-- Description of the task --
Working from the top of the listing below, retype each line through the line containing "random.seed(11); rng = np.random.default_rng(7)", both included, with no pictures.

:::

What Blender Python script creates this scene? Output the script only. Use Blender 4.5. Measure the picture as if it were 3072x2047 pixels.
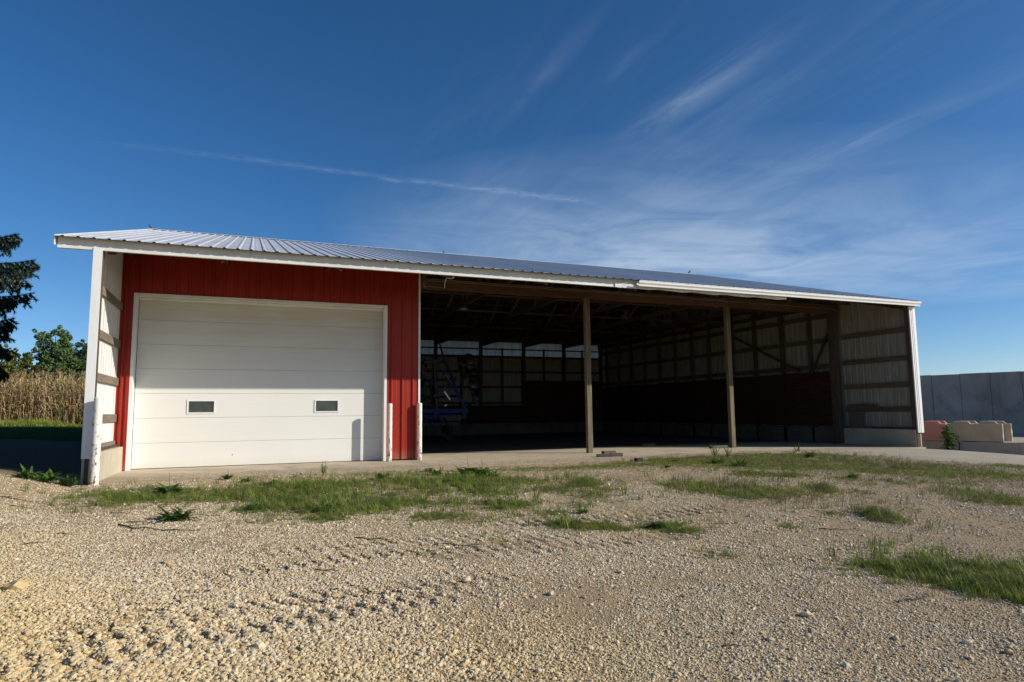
import bpy, bmesh, math, random
import numpy as np
from mathutils import Vector, Matrix, Euler, noise as mnoise

sc = bpy.context.scene
for o in list(bpy.data.objects): bpy.data.objects.remove(o)
random.seed(11); rng = np.random.default_rng(7)

# ------------------------------------------------------------------ camera
CAMP = Vector((-8.4358, -15.4165, 1.1195))
YAW, PITCH, ROLL, FPX = .3833, .1077, -.0104, 1952.88
cam = bpy.data.cameras.new('camera'); camo = bpy.data.objects.new('camera', cam)
sc.collection.objects.link(camo); sc.camera = camo
_f = Vector((math.sin(YAW), math.cos(YAW), 0)); _r = Vector((math.cos(YAW), -math.sin(YAW), 0)); _u = Vector((0, 0, 1))
_f2 = _f*math.cos(PITCH)+_u*math.sin(PITCH); _u2 = _u*math.cos(PITCH)-_f*math.sin(PITCH)
_r3 = _r*math.cos(ROLL)+_u2*math.sin(ROLL); _u3 = _u2*math.cos(ROLL)-_r*math.sin(ROLL)
m = Matrix.Identity(4)
for i in range(3):
    m[i][0] = _r3[i]; m[i][1] = _u3[i]; m[i][2] = -_f2[i]; m[i][3] = CAMP[i]
camo.matrix_world = m
cam.sensor_width = 36; cam.lens = FPX/3072*36; cam.clip_start = .05; cam.clip_end = 3000

# ------------------------------------------------------------------ light
TO_SUN = Vector((1.55, -1.0, .85)).normalized()
sun = bpy.data.lights.new('sun', 'SUN'); suno = bpy.data.objects.new('sun', sun); sc.collection.objects.link(suno)
suno.rotation_euler = TO_SUN.to_track_quat('Z', 'Y').to_euler()
sun.energy = 5.0; sun.angle = math.radians(.53); sun.color = (1, .945, .86)
w = bpy.data.worlds.new('World'); sc.world = w; w.use_nodes = True
nt = w.node_tree; nt.nodes.clear()
def N(nt, t, **kw):
    n = nt.nodes.new(t)
    for k, v in kw.items():
        if k in n.inputs.keys() if isinstance(k, str) else False: n.inputs[k].default_value = v
        elif hasattr(n, k): setattr(n, k, v)
    return n
def L(nt, a, b): nt.links.new(a, b)
def math_(nt, op, a, b=None, c=None, clamp=False):
    n = nt.nodes.new('ShaderNodeMath'); n.operation = op; n.use_clamp = clamp
    for i, v in enumerate((a, b, c)):
        if v is None: continue
        if isinstance(v, (int, float)): n.inputs[i].default_value = v
        else: nt.links.new(v, n.inputs[i])
    return n.outputs[0]
def noise(nt, vec, scale, detail=4, rough=.55, dist=0):
    n = nt.nodes.new('ShaderNodeTexNoise'); n.inputs['Scale'].default_value = scale; n.inputs['Detail'].default_value = detail
    n.inputs['Roughness'].default_value = rough; n.inputs['Distortion'].default_value = dist
    if vec is not None: nt.links.new(vec, n.inputs['Vector'])
    return n.outputs['Fac']
def ramp(nt, fac, stops, interp='LINEAR'):
    n = nt.nodes.new('ShaderNodeValToRGB'); e = n.color_ramp; e.interpolation = interp
    while len(e.elements) < len(stops): e.elements.new(.5)
    for i, (p, c) in enumerate(stops):
        e.elements[i].position = p
        if isinstance(c, (int, float)): c = (c, c, c)
        e.elements[i].color = (*c, 1)
    nt.links.new(fac, n.inputs[0]); return n.outputs[0]
def mixc(nt, fac, a, b, mode='MIX'):
    n = nt.nodes.new('ShaderNodeMix'); n.data_type = 'RGBA'; n.blend_type = mode
    for s, v in ((0, fac), (6, a), (7, b)):
        if isinstance(v, (int, float)): n.inputs[s].default_value = v
        elif isinstance(v, tuple): n.inputs[s].default_value = (*v, 1)
        else: nt.links.new(v, n.inputs[s])
    return n.outputs[2]
def mapping(nt, vec, scale=(1, 1, 1), rot=(0, 0, 0), loc=(0, 0, 0)):
    n = nt.nodes.new('ShaderNodeMapping'); n.inputs['Scale'].default_value = scale; n.inputs['Rotation'].default_value = rot; n.inputs['Location'].default_value = loc
    nt.links.new(vec, n.inputs[0]); return n.outputs[0]

sky = N(nt, 'ShaderNodeTexSky', sky_type='NISHITA'); sky.sun_disc = False
sky.sun_elevation = math.asin(TO_SUN.z); sky.sun_rotation = math.atan2(TO_SUN.x, TO_SUN.y)
sky.air_density = .7; sky.dust_density = .5; sky.ozone_density = 2.9; sky.altitude = 300
hs = N(nt, 'ShaderNodeHueSaturation'); hs.inputs['Saturation'].default_value = 1.24; L(nt, sky.outputs[0], hs.inputs['Color'])
tc = N(nt, 'ShaderNodeTexCoord'); sx = N(nt, 'ShaderNodeSeparateXYZ'); L(nt, tc.outputs['Generated'], sx.inputs[0])
zz = math_(nt, 'MAXIMUM', sx.outputs[2], .03)
U = math_(nt, 'DIVIDE', sx.outputs[0], zz); V = math_(nt, 'DIVIDE', sx.outputs[1], zz)
cb = N(nt, 'ShaderNodeCombineXYZ'); L(nt, U, cb.inputs[0]); L(nt, V, cb.inputs[1]); P = cb.outputs[0]
# cirrus: long filaments along one wind direction on a high plane, gathered by a broad mask
wisp = noise(nt, mapping(nt, P, (2.6, .42, 1), (0, 0, .12)), 1.5, 9, .62, .9)
wisp2 = noise(nt, mapping(nt, P, (5.0, .9, 1), (0, 0, -.1), (3, 1, 0)), 2.2, 8, .65, .6)
broad = noise(nt, mapping(nt, P, (.5, .32, 1), (0, 0, 0), (1.3, .6, 0)), 1.0, 3, .5)
wf = ramp(nt, wisp, [(.50, 0), (.80, 1)]); wf2 = ramp(nt, wisp2, [(.42, 0), (.8, 1)])
bm_ = ramp(nt, broad, [(.42, 0), (.62, 1)])
thin = math_(nt, 'MULTIPLY', math_(nt, 'ADD', math_(nt, 'MULTIPLY', wf, .8), math_(nt, 'MULTIPLY', wf2, .35)), bm_)
def blob(cx, cy, rx, ry, p=1.0, rot=0):      # soft cloud field on the cloud plane
    v = mapping(nt, P, (1, 1, 1), (0, 0, 0), (-cx, -cy, 0)); v = mapping(nt, v, (1/rx, 1/ry, 1), (0, 0, rot))
    d = N(nt, 'ShaderNodeVectorMath', operation='LENGTH'); L(nt, v, d.inputs[0])
    return math_(nt, 'POWER', math_(nt, 'SUBTRACT', 1, d.outputs['Value'], clamp=True), p)
warp = noise(nt, mapping(nt, P, (1.2, 1.2, 1)), 2.0, 5, .6)
# contrail: a thin band along a line of constant V
cv = math_(nt, 'ADD', V, math_(nt, 'MULTIPLY', math_(nt, 'SUBTRACT', warp, .5), .10))
cd = math_(nt, 'ABSOLUTE', math_(nt, 'SUBTRACT', cv, 2.69))
cw = math_(nt, 'SUBTRACT', 1, math_(nt, 'DIVIDE', cd, .055), clamp=True)
fine = noise(nt, mapping(nt, P, (9, 14, 1), (0, 0, .5)), 1.6, 6, .65)
cl = math_(nt, 'MULTIPLY', math_(nt, 'SMOOTH_MIN', math_(nt, 'MULTIPLY', math_(nt, 'ADD', U, .75), .42, clamp=True), 1, .1), math_(nt, 'MULTIPLY', math_(nt, 'SUBTRACT', 1.55, U), 6, clamp=True))
contr = math_(nt, 'MULTIPLY', math_(nt, 'MULTIPLY', math_(nt, 'POWER', cw, 1.3), cl), math_(nt, 'MULTIPLY', ramp(nt, fine, [(.38, .08), (.68, 1)]), .52))
def streak(cx, cy, rx, ry, amt, rot):
    return math_(nt, 'MULTIPLY', math_(nt, 'MULTIPLY', blob(cx, cy, rx, ry, 1.4, rot), ramp(nt, noise(nt, mapping(nt, P, (6, 1.2, 1), (0, 0, .05)), 1.4, 7, .66, 1.0), [(.3, .05), (.72, 1)])), amt)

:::

-- Solution --
What Blender Python script creates this scene? Output the script only. Use Blender 4.5. Measure the picture as if it were 3072x2047 pixels.
import bpy, bmesh, math, random
import numpy as np
from mathutils import Vector, Matrix, Euler, noise as mnoise

sc = bpy.context.scene
for o in list(bpy.data.objects): bpy.data.objects.remove(o)
random.seed(11); rng = np.random.default_rng(7)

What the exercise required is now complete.